Here are my answers:
1. Your “carbon footprint” is the sum of all CO2 emissions that your fossil-fueled activities generate directly and indirectly, over a given time. Because you can get them straight from your electric and gas bills, vehicle mileage and flights, they’re the easiest to track, and show your progress. We also track carbon output because it’s generated in quantities that dwarf the other six “bad actor” greenhouse gases (GhG’s), such as methane (CH4), perfluorocarbons (PFCs), and nitrogen trifluoride (NF3), even though they are 21 times, 1,000 times and 1,700 times more harmful, respectively, than CO2. For a fuller explanation of GhG’s, and the surprising news that water vapor is the biggest GhG contributor, visit Geocraft (www.geocraft.com/WVFossils/greenhouse_data.html).
But the main reason we track carbon is for efficiency. The world’s economies currently waste up to 10 times more resources than they create, and a key indicator of where waste occurs is the carbon released from energy moving through the system. “Global climate change” has provided a good “stick” to swing at enterprises and policymakers, generating environment-al laws and global private sector efforts such as the Carbon Disclosure Project
(www.cdproject.net), ClimateCounts.org, and Business for Social Responsibility (www.bsr.org), and GOOD GUIDE, a web-based service that collects and certifies the ecological impact of products throughout their supply chains. “Efficiency improvement” is the “carrot” in this mix — basically, learning to use our resources better than we ever imagined possible.
2. So joining the Jewish Climate Challenge helps you make better use of your resources, and benefits your pocketbook, your health, and haolam. We know Americans generate more carbon footprint than anybody else on Earth, and that the more wealthy the person, generally, the more the GhG output.
Jews often tend toward the upper end of the income spectrum, so they create proportionately more footprint. But beyond that, the larger population tends to embrace ideas and fashions generated by their Jewish friends: Nearly 86 percent of kosher food buyers are non-Jews; trends set by Jews in the media (Seinfeld yada yada), sciences (Jonas Salk), engineering, software, art, music and athletics (remember Pete Sampras, king of tennis, and Hank Greenberg, inventor of the first baseman’s mitt?) are readily embraced by the general population. It’s a matter of leverage: we’re well-connected, progressive, and we’re trendsetters.
According to Dr. Steven Windmueller, writing in Jerusalem Viewpoints (No. 509, Dec. 15, 2003), since their arrival in New Amsterdam, Jews have created partnerships between the public and private sectors to help meet core communal religious and social concerns. Jews value political advocacy and communal vigilance, and display a high degree of civic engagement, and passion for politics. They have also developed a civic culture that suggests that a citizen of the society has an obligation to be engaged in its political process. As Rabbi Elazar (Pirke Avot (2:21)) has been quoted: “It is not incumbent upon you to finish the task; nor are you free to desist from it.”

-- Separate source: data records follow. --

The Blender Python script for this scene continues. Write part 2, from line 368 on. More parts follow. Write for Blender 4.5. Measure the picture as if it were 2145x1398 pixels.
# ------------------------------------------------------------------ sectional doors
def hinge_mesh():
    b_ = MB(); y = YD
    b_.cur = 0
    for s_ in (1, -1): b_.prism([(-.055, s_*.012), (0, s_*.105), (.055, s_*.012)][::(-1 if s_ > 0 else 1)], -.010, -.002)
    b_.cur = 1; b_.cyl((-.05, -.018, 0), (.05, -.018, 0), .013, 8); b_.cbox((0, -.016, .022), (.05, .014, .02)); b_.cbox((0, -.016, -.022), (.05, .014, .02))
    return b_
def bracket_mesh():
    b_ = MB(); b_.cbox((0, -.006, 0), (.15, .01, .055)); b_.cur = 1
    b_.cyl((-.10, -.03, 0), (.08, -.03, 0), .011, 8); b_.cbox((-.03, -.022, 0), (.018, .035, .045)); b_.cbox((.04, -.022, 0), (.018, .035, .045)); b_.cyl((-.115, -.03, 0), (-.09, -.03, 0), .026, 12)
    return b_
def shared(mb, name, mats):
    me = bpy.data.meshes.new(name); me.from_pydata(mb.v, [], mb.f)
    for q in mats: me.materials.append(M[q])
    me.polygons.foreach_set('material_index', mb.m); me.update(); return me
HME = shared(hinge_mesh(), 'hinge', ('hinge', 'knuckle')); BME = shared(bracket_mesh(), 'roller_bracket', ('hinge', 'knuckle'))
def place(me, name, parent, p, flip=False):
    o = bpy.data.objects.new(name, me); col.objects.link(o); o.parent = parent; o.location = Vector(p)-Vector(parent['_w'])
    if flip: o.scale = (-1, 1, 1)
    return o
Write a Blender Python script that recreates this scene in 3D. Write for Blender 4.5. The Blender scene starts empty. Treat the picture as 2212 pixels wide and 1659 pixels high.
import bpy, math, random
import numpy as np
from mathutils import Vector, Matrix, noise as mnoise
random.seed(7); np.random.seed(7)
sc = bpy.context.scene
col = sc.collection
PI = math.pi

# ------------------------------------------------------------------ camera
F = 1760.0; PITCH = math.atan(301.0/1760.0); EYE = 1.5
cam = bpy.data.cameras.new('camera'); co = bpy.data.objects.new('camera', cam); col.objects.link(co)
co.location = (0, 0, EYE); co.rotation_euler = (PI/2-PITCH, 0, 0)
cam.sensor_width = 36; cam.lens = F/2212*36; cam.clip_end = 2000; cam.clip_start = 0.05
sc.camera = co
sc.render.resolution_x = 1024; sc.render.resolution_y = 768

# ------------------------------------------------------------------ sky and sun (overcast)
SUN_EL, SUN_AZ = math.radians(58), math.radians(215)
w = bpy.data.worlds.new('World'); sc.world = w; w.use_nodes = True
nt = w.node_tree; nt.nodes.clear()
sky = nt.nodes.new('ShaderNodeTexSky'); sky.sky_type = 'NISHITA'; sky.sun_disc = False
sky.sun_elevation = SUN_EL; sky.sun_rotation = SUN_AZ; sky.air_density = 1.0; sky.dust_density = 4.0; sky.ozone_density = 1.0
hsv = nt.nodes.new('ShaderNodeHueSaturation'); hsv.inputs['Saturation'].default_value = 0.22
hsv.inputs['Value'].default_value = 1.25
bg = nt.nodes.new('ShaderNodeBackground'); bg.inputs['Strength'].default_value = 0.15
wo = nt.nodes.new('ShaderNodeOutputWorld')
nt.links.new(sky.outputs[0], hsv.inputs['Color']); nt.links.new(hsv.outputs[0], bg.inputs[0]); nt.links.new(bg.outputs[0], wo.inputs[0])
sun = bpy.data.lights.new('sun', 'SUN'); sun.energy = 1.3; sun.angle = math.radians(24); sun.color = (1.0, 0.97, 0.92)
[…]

As we ramp up into a world of carbon taxes, cap and trade schemes, climate exchanges, analyses of carbon footprints by mutual funds (by Trucost, www.trucost.com) and corporations (CDP, see above), it is time to apply activist Eldridge Cleaver’s 1968 words again: “What we’re saying today is that you’re either part of the solution or you’re part of the problem.”
Joining a Carbon Salon, or logging on to the Jewish Climate Challenge, will start you on the road to becoming part of the solution. Yoram Bernet discovered that it was “surprisingly easy to reduce my carbon footprint by 2 percent in a year,” he says. “All I needed was a way to track it.”